Warum es kaum Widerstand gegen den Atommüll gibt? "Jeder kennt jemanden, der im Endlager arbeitet", sagt Crackau und zuckt mit den Schultern. "Das sind gut bezahlte Jobs." Schon zu DDR-Zeiten hätten alle gewusst, was in Morsleben gelagert wird. Groß gesprochen wurde darüber nicht. Was hätte Widerstand auch nützen sollen?
Morsleben lag nur wenige Kilometer von der innerdeutschen Grenze entfernt, alle Einwohner standen unter der ständigen Beobachtung der Staatsicherheit (Stasi). Hinzu kamen die Grenzposten alle paar Kilometer.

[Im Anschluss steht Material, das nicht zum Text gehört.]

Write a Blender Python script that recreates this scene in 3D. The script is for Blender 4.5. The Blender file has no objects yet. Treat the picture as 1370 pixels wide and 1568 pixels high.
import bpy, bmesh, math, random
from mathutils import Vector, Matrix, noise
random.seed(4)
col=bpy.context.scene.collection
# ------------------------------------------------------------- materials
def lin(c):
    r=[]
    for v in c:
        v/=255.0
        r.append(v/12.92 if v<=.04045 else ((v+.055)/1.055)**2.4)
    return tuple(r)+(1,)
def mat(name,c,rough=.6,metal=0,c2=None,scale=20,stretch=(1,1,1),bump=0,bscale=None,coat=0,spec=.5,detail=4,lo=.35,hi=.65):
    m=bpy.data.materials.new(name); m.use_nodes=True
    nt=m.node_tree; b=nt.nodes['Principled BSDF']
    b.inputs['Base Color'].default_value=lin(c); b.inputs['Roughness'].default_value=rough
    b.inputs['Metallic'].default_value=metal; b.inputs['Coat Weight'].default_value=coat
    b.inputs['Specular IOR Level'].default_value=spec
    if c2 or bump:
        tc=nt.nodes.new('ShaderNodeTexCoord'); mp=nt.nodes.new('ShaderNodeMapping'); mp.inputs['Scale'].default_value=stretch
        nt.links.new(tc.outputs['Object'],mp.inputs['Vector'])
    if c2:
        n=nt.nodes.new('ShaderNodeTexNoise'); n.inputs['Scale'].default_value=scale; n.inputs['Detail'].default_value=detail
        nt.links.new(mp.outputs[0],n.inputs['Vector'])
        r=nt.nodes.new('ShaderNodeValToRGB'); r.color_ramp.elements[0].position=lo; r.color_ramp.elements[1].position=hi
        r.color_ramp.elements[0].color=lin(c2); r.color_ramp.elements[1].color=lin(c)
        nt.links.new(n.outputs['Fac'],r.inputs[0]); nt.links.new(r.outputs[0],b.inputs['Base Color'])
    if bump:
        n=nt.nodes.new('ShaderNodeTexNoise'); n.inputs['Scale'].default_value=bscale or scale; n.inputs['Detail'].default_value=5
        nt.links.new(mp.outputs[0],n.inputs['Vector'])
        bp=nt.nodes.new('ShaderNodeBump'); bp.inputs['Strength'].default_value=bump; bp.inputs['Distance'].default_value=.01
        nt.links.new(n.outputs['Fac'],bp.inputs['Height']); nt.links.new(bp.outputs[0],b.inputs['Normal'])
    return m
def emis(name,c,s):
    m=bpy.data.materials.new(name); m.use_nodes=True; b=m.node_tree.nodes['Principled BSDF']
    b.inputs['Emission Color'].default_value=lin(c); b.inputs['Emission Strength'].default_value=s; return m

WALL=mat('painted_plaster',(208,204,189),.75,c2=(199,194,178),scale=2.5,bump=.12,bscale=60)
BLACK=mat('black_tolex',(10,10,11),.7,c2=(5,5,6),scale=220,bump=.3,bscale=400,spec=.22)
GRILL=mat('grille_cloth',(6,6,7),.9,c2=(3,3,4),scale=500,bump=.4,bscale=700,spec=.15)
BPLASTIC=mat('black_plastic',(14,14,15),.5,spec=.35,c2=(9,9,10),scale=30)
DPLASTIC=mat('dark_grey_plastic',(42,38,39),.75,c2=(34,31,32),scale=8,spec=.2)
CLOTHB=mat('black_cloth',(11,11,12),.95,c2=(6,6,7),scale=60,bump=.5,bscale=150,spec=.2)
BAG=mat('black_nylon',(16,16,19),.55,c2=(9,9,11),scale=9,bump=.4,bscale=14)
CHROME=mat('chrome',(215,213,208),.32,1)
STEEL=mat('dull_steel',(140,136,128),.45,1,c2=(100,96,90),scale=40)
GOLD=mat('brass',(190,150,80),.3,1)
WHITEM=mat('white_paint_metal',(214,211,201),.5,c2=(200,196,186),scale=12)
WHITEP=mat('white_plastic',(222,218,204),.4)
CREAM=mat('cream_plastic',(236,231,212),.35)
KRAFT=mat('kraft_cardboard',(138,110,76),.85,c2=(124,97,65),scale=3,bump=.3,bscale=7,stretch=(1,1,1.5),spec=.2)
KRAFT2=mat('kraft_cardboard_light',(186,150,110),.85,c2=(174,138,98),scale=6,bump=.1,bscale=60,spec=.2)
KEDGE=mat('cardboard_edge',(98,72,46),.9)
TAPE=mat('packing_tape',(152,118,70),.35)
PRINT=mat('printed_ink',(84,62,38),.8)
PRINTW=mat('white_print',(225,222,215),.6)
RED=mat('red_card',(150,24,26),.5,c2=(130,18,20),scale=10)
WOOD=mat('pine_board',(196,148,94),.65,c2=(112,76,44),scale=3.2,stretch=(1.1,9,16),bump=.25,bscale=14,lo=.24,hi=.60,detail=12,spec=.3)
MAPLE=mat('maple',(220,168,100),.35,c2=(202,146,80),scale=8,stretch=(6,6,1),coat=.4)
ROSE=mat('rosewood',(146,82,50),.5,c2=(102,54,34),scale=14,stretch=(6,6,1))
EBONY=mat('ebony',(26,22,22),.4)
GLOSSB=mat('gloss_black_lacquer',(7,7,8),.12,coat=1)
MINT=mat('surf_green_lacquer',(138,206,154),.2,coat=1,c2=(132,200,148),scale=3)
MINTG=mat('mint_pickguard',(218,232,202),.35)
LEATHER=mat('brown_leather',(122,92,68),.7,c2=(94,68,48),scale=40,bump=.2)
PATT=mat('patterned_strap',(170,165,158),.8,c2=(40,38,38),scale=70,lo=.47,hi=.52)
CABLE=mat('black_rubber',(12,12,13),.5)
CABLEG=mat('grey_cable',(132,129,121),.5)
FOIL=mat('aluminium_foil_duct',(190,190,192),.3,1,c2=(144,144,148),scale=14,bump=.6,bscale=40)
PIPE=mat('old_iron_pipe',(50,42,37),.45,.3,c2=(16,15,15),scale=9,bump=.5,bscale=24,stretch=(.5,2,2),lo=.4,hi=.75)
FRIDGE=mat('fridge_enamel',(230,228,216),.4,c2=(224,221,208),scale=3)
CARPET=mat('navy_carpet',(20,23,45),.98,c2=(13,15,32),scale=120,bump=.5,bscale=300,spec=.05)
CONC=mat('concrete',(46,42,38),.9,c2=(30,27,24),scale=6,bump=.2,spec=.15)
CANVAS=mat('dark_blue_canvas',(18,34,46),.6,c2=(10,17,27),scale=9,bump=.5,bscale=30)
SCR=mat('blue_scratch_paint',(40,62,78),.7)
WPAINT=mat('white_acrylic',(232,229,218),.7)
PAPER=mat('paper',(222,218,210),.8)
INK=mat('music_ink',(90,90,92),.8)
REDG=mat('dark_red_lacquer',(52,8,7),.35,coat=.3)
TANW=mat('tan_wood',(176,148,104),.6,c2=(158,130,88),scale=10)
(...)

Morsleben: Zu Besuch im Endlager
Im nur wenige Kilometer entfernten Westen wehten dagegen "Atomkraft?-Nein-danke"-Fahnen, Bauern fuhren auf ihren Treckern durch halb Niedersachsen, um das Endlager in Gorleben zu verhindern, Atomkraftgegner gründeten die "Republik Freies Wendland".
Die unterschiedliche Protestkultur wirkt bis heute nach und droht die Morslebener nun zu benachteiligen. Während westdeutsche Gemeinden mit Atommülllagern Geld und politische Aufmerksamkeit bekommen, interessiert sich kaum jemand für das Endlager in Sachsen-Anhalt.
Eine Frage der Gerechtigkeit
"Auch wenn hier nicht jeden Tag gegen Atomkraft protestiert wird, steht Morsleben wie den Gemeinden von Asse und Schacht Konrad eine Entschädigung zu", fordert Bürgermeister Crackau. "Mit dem Geld könnten wir beispielsweise einen Fahrradweg zwischen den Gemeinden bauen." Der werde dringend gebraucht.
Morsleben liegt direkt an der A2. Wenn dort gebaut wird, führen die Ausgleichsstrecken durch die umliegenden Dörfer. "Da kommt keiner mehr von A nach B", sagt Crackau. Wie viel Geld für Morsleben herausspringen könnte, ist unklar. An Asse zahlt der Bund jedes Jahr rund drei Millionen Euro.
Dass ein großer Teil des strahlenden Abfalls in der Gemeinde aus dem Westen stammt, sei kein großes Thema, meint Crackau. Die meisten Morslebener sähen die Dinge pragmatisch: Der Müll ist nun mal da, und irgendwo müsse er ja hin. "Aber", und da erhebt Crackau die Stimme, "gerecht soll es schon zugehen."